-- START OF PROVIDED INFORMATION --

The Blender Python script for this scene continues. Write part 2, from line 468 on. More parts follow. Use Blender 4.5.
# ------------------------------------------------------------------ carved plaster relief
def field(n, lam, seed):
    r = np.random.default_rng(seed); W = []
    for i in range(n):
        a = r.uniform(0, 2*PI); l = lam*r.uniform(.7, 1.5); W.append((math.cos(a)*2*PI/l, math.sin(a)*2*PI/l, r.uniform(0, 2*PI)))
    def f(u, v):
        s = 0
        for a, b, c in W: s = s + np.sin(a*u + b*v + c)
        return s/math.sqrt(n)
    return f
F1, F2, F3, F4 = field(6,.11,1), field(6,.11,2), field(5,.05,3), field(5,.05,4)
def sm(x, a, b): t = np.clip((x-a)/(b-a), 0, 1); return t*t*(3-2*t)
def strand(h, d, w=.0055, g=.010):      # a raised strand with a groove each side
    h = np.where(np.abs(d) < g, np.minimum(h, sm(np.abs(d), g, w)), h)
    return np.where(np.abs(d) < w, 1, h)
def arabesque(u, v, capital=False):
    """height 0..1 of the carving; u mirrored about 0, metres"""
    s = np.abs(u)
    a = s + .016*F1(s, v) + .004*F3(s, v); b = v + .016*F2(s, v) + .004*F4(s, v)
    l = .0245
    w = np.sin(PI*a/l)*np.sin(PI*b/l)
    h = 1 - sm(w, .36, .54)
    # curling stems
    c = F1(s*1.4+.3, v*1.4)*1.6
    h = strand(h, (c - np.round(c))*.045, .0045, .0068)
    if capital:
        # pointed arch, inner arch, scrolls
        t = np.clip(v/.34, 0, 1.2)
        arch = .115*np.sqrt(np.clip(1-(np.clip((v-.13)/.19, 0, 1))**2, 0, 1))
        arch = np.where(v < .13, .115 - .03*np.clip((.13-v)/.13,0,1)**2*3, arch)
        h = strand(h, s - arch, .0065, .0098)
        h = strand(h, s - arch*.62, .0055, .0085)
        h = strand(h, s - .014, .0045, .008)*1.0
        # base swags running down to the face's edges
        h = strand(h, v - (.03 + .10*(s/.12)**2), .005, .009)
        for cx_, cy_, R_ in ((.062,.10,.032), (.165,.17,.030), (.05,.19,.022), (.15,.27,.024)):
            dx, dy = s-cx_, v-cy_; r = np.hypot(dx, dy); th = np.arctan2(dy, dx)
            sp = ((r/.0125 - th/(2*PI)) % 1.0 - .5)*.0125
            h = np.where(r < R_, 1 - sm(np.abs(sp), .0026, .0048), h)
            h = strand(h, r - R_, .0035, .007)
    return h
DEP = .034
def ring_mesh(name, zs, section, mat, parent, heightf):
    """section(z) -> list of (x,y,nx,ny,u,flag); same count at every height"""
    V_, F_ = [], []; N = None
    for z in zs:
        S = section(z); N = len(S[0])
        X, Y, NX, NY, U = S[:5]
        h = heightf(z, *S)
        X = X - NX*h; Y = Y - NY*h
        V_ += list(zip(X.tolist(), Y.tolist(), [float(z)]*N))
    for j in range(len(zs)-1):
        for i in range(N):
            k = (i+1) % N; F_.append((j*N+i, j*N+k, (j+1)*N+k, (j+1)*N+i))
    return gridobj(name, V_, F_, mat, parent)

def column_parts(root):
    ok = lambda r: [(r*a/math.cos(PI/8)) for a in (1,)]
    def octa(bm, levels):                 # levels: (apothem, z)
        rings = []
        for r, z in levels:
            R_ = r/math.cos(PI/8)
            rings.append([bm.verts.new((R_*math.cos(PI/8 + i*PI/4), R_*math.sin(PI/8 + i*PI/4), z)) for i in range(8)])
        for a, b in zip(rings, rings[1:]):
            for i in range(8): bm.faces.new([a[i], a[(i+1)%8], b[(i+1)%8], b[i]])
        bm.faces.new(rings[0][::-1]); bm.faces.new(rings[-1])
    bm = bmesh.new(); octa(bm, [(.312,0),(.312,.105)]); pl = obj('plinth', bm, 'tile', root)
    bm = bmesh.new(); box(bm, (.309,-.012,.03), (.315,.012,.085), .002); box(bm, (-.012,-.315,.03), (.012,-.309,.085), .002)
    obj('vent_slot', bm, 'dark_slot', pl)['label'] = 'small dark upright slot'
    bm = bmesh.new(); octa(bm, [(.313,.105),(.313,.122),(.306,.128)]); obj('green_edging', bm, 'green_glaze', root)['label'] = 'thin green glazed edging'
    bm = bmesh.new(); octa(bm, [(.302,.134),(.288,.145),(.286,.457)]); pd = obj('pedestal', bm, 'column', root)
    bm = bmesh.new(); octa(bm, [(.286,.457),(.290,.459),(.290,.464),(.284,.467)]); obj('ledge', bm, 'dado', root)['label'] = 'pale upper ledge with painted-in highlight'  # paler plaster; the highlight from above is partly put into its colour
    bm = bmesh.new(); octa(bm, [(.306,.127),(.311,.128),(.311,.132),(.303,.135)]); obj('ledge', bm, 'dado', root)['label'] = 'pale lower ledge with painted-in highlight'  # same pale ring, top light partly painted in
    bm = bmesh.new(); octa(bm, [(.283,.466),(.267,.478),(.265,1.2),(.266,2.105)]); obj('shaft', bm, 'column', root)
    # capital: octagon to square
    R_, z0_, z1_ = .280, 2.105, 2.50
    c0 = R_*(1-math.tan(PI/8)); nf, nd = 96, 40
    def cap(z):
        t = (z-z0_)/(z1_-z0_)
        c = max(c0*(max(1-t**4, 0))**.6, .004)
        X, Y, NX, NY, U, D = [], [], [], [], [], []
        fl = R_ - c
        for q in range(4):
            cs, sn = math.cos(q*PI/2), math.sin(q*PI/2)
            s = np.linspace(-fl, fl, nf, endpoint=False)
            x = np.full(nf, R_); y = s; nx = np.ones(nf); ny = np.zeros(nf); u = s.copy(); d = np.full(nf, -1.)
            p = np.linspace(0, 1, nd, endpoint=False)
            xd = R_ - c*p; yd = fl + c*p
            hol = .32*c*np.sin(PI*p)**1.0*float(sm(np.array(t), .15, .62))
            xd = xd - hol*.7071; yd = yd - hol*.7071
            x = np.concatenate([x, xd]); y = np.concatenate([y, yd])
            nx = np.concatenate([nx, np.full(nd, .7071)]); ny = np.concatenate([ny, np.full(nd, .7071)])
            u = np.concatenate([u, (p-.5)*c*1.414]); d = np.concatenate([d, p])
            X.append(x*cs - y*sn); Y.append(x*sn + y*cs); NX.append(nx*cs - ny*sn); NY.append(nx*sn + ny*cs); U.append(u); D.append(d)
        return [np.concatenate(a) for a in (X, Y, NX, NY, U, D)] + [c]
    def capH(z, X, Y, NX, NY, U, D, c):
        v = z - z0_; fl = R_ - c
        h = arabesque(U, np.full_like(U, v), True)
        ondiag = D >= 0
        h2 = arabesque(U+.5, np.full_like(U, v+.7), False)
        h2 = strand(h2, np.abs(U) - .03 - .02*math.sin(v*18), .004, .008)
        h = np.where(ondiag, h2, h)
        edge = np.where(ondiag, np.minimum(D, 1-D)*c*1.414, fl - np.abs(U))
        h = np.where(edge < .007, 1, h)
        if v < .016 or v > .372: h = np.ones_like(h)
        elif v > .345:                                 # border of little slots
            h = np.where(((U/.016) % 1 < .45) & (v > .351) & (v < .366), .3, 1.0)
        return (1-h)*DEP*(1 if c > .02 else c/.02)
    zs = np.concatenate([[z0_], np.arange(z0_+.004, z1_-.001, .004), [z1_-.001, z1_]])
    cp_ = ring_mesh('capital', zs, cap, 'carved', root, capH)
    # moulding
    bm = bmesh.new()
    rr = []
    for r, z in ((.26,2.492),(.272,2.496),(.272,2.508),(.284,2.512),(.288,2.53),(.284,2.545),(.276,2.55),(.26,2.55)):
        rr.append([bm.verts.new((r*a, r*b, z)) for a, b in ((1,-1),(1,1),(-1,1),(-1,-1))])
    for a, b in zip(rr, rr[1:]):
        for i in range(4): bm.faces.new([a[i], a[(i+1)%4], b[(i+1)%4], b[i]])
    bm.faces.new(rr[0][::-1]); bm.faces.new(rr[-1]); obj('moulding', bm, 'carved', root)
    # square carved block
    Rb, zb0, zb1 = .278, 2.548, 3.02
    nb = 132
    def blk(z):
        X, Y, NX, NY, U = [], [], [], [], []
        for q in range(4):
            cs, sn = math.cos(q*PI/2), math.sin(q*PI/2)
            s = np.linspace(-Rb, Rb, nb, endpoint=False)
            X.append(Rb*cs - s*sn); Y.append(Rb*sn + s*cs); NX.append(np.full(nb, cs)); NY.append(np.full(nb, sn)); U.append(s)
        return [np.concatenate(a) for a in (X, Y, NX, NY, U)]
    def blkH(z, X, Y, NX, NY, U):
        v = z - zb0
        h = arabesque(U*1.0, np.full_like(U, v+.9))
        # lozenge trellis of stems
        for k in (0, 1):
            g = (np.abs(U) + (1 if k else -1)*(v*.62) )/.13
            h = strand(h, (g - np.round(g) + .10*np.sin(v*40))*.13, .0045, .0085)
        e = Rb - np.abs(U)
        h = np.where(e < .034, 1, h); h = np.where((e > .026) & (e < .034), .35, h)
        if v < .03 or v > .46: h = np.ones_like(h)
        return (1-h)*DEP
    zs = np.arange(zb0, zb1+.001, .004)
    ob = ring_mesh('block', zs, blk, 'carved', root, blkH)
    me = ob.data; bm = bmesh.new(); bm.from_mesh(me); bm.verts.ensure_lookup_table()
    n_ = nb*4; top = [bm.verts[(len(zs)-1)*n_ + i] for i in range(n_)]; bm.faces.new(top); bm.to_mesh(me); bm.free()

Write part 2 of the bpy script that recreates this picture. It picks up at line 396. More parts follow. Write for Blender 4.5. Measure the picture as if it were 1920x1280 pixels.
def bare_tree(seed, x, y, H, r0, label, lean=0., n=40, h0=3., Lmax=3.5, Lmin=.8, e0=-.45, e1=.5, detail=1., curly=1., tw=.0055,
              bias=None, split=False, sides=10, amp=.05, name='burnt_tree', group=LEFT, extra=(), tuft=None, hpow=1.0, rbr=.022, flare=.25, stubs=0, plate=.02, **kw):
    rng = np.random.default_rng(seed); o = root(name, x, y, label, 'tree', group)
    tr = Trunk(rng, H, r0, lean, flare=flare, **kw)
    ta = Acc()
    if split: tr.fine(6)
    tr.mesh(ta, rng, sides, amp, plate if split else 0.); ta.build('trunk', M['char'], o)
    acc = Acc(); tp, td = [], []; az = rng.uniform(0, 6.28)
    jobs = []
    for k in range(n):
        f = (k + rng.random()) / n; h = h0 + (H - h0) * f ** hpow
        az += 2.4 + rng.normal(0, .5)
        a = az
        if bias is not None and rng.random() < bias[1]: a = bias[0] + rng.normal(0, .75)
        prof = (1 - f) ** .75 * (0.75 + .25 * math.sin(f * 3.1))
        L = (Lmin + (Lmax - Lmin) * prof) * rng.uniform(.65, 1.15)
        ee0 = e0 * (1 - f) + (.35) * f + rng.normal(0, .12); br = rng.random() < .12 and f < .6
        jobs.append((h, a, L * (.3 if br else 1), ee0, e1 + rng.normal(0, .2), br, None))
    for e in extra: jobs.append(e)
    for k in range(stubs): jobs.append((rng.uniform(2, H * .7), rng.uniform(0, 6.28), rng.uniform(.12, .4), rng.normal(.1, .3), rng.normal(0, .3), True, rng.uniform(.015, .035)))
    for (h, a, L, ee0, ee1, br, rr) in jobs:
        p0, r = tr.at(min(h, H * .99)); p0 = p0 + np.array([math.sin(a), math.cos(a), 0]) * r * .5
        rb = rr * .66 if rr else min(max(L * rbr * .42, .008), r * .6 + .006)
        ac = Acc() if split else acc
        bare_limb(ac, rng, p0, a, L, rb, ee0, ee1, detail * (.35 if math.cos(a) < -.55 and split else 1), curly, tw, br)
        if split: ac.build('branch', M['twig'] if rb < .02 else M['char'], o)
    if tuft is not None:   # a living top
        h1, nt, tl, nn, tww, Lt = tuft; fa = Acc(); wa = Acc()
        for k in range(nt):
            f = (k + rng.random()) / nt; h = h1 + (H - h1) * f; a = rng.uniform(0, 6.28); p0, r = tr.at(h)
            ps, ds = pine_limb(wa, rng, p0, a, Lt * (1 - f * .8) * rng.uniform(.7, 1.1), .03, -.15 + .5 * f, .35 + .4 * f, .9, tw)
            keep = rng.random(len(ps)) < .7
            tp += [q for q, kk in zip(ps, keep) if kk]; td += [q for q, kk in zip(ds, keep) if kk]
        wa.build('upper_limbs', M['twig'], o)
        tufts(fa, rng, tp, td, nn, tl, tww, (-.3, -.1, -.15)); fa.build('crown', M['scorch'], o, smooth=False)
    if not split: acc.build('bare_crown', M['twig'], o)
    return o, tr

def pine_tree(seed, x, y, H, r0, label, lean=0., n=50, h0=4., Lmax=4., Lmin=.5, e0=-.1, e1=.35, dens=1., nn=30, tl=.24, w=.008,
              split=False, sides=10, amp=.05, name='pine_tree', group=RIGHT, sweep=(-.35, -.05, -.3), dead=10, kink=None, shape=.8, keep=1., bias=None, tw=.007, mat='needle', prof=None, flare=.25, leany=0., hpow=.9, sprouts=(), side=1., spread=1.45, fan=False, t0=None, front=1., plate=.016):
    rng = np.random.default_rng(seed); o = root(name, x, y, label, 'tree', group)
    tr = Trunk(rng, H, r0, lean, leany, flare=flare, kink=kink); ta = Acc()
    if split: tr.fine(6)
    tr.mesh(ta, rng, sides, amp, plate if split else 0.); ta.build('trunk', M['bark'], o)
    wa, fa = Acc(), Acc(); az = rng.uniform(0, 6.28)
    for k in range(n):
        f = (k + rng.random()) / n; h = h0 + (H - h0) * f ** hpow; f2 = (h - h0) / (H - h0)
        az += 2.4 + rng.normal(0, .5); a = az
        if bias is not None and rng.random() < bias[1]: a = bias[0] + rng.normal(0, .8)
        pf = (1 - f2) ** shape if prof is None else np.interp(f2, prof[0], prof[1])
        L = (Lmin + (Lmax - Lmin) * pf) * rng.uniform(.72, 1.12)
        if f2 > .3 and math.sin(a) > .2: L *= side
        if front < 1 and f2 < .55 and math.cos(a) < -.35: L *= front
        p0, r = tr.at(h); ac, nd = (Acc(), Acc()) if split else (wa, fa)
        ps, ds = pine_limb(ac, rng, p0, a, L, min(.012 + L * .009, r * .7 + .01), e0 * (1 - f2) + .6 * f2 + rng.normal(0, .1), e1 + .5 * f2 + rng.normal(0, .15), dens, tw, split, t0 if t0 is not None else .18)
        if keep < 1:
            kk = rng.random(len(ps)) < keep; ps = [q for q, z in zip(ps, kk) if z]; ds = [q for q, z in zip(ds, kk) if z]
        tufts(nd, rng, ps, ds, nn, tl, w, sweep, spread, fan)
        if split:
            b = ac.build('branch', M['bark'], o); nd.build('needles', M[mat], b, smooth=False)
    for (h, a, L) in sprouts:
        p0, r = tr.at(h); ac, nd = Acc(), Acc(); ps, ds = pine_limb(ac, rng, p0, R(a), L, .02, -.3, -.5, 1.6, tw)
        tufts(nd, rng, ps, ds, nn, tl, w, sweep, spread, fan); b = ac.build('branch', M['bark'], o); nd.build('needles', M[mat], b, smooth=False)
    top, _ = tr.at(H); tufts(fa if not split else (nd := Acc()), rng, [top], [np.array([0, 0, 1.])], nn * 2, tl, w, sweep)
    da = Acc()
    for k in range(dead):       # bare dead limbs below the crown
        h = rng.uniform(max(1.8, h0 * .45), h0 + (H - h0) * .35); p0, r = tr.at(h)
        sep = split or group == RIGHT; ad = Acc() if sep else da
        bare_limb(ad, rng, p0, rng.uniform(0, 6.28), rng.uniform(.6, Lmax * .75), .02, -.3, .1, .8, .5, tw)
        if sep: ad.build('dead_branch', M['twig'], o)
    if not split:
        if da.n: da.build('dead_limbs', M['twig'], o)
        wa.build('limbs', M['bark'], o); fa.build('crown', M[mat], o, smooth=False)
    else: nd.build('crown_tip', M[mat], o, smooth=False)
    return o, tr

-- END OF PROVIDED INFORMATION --

> [REQUIRED WORK]: Pull out and copy each line containing the string "Blender".

> [RESPONSE BELOW]:
The Blender Python script for this scene continues. Write part 2, from line 468 on. More parts follow. Use Blender 4.5.
Write part 2 of the bpy script that recreates this picture. It picks up at line 396. More parts follow. Write for Blender 4.5. Measure the picture as if it were 1920x1280 pixels.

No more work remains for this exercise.